■ Aim of the exercise
In the listing below, pick out lines with "desk".
## begin
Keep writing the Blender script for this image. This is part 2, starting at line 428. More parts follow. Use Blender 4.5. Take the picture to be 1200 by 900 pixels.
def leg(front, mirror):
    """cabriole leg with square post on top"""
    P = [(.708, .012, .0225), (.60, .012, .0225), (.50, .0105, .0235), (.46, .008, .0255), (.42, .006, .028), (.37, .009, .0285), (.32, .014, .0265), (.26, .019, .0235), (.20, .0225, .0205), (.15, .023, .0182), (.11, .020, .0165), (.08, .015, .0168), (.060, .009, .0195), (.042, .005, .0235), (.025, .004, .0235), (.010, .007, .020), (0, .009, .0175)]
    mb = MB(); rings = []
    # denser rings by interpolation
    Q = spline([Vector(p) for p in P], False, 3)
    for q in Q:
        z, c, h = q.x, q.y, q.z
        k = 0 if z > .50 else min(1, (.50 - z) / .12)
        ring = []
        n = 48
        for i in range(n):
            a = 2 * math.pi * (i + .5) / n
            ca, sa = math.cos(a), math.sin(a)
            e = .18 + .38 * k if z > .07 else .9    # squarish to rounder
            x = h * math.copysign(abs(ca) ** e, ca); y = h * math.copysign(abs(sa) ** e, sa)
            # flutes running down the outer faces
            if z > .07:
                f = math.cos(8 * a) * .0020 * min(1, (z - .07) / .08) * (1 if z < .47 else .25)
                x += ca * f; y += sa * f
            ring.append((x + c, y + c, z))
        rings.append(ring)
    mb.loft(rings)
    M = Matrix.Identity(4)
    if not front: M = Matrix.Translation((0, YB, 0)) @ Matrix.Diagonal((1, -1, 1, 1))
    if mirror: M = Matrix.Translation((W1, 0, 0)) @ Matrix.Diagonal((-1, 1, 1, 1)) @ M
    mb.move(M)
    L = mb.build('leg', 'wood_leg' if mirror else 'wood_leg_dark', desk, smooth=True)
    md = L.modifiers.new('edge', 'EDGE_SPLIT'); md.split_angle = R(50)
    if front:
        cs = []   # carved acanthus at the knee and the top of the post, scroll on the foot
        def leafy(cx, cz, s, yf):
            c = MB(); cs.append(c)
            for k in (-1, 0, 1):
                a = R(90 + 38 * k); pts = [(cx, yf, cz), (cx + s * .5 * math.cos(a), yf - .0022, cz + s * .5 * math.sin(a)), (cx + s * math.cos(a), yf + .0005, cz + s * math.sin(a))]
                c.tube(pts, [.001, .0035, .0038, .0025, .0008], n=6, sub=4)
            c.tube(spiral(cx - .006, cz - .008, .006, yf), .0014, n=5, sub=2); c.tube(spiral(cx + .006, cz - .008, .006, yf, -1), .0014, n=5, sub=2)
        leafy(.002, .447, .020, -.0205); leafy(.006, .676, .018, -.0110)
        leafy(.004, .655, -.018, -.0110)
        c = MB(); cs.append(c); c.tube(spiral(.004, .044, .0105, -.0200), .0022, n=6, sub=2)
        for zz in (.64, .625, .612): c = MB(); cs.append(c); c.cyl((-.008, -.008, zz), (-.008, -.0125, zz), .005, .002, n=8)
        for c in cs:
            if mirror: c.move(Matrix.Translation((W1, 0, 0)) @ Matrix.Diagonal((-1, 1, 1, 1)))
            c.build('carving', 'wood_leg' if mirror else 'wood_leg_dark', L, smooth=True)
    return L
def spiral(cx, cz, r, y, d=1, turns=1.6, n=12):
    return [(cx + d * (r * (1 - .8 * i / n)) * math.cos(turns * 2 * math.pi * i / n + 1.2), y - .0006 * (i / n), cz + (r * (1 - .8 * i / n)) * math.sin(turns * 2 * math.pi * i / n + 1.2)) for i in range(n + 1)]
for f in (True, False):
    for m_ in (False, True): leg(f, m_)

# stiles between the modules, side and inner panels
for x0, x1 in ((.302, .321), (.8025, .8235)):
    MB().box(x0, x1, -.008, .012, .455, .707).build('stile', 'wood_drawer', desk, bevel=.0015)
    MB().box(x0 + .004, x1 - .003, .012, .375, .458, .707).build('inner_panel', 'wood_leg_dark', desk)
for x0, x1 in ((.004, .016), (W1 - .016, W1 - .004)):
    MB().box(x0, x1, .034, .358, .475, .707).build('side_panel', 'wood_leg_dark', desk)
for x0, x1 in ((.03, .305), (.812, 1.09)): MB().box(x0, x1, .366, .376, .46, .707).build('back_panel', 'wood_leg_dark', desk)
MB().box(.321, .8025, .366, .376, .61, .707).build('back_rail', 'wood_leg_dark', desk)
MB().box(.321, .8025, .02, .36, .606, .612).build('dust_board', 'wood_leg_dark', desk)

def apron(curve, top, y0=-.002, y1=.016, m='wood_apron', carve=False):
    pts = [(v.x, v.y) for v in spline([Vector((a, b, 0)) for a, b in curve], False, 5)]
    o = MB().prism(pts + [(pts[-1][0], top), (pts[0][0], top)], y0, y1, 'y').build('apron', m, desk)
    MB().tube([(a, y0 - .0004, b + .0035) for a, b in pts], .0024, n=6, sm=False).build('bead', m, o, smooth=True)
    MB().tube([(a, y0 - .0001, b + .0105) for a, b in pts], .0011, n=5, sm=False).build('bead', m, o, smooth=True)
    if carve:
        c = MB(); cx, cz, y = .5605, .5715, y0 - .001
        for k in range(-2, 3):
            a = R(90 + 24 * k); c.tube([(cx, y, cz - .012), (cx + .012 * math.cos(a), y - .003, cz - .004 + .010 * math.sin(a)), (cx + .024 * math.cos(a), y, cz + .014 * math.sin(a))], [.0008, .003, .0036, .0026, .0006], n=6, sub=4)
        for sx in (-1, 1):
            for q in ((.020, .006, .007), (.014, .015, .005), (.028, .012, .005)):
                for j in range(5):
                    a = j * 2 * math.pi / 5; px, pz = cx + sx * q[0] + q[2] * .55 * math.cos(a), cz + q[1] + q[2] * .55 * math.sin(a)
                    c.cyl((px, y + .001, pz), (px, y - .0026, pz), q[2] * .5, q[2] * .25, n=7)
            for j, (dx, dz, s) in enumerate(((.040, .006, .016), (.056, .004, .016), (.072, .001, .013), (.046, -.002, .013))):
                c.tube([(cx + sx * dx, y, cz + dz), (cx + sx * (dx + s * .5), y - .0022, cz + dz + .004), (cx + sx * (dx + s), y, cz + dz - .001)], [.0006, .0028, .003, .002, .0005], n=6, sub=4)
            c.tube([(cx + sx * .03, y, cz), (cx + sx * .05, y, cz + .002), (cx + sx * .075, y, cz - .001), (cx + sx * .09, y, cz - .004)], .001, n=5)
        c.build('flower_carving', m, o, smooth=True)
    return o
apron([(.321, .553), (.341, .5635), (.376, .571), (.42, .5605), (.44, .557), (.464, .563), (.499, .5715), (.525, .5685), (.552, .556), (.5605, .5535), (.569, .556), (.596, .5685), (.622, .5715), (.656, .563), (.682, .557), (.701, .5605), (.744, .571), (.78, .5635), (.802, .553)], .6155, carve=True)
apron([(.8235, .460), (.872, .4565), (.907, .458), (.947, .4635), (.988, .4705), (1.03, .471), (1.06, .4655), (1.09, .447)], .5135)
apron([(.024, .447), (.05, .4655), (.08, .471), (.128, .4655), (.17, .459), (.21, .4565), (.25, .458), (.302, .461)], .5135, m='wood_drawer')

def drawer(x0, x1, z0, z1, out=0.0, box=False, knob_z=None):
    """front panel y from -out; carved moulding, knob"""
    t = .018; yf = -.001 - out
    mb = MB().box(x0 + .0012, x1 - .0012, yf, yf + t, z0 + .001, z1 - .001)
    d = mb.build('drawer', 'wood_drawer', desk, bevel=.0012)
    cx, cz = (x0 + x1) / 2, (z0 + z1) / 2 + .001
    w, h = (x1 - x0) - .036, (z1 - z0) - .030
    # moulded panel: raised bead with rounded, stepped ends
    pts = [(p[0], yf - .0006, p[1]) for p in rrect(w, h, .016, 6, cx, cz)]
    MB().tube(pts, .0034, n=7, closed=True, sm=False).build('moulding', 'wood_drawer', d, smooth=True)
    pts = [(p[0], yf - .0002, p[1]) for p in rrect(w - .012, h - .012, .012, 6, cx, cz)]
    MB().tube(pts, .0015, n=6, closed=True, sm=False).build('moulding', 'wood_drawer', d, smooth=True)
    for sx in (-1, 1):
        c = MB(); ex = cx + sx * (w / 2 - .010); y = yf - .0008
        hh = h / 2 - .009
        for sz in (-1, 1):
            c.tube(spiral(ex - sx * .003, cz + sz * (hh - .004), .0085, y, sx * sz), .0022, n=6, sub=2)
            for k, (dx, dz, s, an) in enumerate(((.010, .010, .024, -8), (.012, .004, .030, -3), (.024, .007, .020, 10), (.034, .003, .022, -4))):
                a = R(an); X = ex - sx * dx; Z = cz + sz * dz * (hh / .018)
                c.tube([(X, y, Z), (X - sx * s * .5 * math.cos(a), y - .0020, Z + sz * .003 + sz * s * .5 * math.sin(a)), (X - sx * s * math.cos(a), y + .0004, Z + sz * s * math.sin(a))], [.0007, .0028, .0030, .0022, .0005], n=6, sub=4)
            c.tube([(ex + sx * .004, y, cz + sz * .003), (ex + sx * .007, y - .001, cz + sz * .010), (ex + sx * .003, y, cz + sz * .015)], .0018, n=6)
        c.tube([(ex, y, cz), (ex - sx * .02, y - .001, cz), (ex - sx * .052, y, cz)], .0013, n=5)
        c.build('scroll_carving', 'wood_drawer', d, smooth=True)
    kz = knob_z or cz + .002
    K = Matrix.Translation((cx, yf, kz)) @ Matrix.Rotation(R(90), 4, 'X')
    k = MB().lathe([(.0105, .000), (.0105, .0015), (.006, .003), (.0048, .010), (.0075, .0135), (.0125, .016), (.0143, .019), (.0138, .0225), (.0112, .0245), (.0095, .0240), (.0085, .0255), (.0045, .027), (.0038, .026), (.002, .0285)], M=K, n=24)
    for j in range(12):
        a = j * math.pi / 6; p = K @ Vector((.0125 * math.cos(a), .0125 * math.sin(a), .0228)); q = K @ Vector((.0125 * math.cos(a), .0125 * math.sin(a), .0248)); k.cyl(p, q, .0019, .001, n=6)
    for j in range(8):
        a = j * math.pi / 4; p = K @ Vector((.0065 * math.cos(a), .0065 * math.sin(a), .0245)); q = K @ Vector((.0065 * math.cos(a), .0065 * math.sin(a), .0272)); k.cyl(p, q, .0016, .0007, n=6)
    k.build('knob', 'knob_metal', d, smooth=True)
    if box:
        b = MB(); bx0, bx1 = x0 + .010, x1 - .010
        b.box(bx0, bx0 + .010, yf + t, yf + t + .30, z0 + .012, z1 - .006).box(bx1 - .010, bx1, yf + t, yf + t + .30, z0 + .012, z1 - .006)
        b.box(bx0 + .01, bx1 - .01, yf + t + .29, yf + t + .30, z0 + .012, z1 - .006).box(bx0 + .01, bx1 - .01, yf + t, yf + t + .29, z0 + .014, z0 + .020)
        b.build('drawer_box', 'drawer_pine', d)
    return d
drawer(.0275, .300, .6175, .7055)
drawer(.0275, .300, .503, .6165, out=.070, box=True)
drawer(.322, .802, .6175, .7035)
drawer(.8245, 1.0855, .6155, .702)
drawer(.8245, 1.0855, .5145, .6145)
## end
■ The solution
    L = mb.build('leg', 'wood_leg' if mirror else 'wood_leg_dark', desk, smooth=True)
    MB().box(x0, x1, -.008, .012, .455, .707).build('stile', 'wood_drawer', desk, bevel=.0015)
    MB().box(x0 + .004, x1 - .003, .012, .375, .458, .707).build('inner_panel', 'wood_leg_dark', desk)
    MB().box(x0, x1, .034, .358, .475, .707).build('side_panel', 'wood_leg_dark', desk)
for x0, x1 in ((.03, .305), (.812, 1.09)): MB().box(x0, x1, .366, .376, .46, .707).build('back_panel', 'wood_leg_dark', desk)
MB().box(.321, .8025, .366, .376, .61, .707).build('back_rail', 'wood_leg_dark', desk)
MB().box(.321, .8025, .02, .36, .606, .612).build('dust_board', 'wood_leg_dark', desk)
    o = MB().prism(pts + [(pts[-1][0], top), (pts[0][0], top)], y0, y1, 'y').build('apron', m, desk)
    d = mb.build('drawer', 'wood_drawer', desk, bevel=.0012)